Proofreading is essential for ensuring that your documents and publications are presented at an acceptable standard for your readers. Organisations seeking a cheap proofreader often don’t get the results they were looking for. The following case study highlights why cheap proofreading usually isn’t the best choice.

A local council learns about the true cost of a cheap proofreader

In 2014, a local council hired us to proofread their annual report. The task was to mark up a PDF of the annual report and note errors, inconsistencies and style issues. Specifically, they needed the report to match the style conventions found in the Australian Style manual for authors, editors and printers. It took us around one week to proofread the annual report. This included hundreds of mark-ups in the PDF noting the mistakes and changes needed to conform to the style manual. After receiving the document, the local council was very happy with our proofreading work.

In 2015, the same council asked us to provide a quote for proofreading their annual report. A few weeks later they notified us that our quote was substantially higher than several others submitted. Given the cost savings, they decided to go with the cheap proofreading option.

In 2016, the local council got in touch with us again and wanted us to quote on proofreading their annual report. They admitted that the cheap proofreading service had not worked out for them. In fact, the person who did the proofreading had no understanding of the Australian style manual. We learned that the cheap proofreader had charged around 75 per cent less than we had charged in 2014. Unfortunately, the cheap proofreader did not know what they were doing and the local council was not satisfied with the work.

After trying the cheap proofreading service, the local council was willing to pay us substantially more because they needed professional proofreading.

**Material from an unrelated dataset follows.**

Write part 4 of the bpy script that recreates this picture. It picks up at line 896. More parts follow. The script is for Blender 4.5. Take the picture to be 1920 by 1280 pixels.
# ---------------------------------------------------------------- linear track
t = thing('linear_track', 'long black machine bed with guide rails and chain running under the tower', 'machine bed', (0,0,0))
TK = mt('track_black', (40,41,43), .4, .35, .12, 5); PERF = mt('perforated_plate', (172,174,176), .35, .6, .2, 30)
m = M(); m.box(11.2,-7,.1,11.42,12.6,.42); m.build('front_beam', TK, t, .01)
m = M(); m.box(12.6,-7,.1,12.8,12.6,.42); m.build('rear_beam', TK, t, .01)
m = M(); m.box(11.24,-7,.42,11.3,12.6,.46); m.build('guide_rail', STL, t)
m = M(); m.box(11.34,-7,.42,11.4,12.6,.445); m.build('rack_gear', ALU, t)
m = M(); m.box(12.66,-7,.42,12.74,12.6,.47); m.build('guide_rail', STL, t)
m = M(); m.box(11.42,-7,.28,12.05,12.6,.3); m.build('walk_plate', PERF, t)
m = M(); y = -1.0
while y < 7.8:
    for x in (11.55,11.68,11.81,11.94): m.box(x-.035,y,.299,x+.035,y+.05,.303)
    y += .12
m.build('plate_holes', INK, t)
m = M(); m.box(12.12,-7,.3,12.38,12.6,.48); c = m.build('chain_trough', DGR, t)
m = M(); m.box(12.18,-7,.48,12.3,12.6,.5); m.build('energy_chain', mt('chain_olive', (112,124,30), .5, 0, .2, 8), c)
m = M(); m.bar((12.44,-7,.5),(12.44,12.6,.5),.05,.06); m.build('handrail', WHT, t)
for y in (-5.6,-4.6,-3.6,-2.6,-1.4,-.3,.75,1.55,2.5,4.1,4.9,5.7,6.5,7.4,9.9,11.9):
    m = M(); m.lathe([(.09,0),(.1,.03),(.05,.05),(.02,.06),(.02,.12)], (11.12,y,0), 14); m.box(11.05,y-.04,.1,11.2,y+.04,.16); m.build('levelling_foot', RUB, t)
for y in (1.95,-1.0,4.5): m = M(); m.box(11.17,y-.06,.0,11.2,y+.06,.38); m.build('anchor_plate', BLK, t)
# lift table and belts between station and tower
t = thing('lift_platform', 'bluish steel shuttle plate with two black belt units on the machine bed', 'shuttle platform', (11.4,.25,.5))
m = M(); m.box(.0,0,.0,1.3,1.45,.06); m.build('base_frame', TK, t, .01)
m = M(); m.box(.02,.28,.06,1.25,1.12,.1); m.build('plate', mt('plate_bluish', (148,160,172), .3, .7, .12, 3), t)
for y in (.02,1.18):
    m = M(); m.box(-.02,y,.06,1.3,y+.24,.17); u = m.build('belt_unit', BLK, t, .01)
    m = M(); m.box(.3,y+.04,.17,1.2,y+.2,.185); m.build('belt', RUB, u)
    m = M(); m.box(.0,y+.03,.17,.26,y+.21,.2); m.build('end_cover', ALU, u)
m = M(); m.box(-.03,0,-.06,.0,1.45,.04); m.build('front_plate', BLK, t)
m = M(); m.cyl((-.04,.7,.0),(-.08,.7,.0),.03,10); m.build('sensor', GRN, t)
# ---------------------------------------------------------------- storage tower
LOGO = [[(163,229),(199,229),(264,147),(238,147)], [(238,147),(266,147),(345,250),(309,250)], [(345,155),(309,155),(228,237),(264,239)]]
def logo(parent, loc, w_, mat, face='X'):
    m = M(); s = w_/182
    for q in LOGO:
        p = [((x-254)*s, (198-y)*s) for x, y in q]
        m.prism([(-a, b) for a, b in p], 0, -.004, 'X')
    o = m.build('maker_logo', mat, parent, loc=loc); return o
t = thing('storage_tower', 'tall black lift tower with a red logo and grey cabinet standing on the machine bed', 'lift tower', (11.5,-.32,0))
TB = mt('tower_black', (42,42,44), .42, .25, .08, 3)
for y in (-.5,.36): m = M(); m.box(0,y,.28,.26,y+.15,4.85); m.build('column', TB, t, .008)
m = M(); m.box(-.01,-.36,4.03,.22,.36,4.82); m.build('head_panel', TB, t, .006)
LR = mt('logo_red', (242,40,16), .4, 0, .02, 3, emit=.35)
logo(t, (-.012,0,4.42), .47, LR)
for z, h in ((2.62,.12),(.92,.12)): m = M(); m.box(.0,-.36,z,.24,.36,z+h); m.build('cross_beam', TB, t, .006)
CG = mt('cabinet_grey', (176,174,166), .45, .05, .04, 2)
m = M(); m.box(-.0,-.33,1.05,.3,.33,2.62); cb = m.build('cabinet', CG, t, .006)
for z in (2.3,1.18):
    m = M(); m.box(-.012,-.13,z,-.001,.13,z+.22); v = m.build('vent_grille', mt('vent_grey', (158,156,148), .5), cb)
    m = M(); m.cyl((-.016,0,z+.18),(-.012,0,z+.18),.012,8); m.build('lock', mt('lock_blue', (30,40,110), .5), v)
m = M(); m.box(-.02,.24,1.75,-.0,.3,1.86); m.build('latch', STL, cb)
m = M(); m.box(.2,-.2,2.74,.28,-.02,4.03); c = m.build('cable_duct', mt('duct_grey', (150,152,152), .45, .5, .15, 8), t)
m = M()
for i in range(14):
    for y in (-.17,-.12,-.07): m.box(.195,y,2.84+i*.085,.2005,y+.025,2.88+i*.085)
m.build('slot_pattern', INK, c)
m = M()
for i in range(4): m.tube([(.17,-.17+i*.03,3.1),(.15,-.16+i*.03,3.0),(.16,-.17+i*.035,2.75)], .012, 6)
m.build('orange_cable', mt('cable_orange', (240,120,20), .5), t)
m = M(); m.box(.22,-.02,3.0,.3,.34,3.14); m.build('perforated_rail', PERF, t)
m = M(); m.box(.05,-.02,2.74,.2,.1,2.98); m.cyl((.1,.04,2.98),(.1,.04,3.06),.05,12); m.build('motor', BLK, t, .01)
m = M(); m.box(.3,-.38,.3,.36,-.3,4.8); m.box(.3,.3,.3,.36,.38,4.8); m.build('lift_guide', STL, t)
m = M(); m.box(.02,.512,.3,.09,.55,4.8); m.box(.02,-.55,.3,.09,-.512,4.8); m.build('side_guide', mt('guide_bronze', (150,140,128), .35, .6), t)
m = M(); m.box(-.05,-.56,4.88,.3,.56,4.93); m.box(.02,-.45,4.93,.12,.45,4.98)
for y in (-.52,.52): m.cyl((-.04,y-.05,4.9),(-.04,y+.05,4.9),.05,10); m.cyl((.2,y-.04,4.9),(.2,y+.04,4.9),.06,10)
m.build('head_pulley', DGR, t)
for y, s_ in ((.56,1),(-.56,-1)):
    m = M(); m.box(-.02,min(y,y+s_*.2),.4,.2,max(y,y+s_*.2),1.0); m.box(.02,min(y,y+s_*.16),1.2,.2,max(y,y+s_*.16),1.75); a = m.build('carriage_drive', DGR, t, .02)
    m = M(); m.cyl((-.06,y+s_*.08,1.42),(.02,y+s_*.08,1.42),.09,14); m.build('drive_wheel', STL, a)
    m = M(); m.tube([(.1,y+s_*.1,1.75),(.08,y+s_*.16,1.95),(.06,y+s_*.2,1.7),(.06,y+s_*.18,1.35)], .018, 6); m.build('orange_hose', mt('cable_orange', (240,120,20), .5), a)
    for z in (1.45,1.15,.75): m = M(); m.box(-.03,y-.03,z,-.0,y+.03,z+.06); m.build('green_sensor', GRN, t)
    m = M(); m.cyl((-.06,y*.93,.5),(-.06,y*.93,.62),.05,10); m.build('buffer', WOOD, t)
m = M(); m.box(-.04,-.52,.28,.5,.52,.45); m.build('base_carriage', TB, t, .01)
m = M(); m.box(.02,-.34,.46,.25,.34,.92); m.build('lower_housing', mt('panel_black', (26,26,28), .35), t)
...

The lesson from this experience is that you get what you pay for. Proofreading is a skill that takes a large amount of study and practice to develop.  Unfortunately, anyone can claim to be a proofreader without having the necessary skills and knowledge. For example, we sometimes get calls from people wanting to work for us as proofreaders.  Our first question for them is ‘Do you know and use the Australian style manual?’ Amazingly, the response of many has been ‘What’s a style manual?’

The moral of the story is cheap proofreader might cost you more in the long run.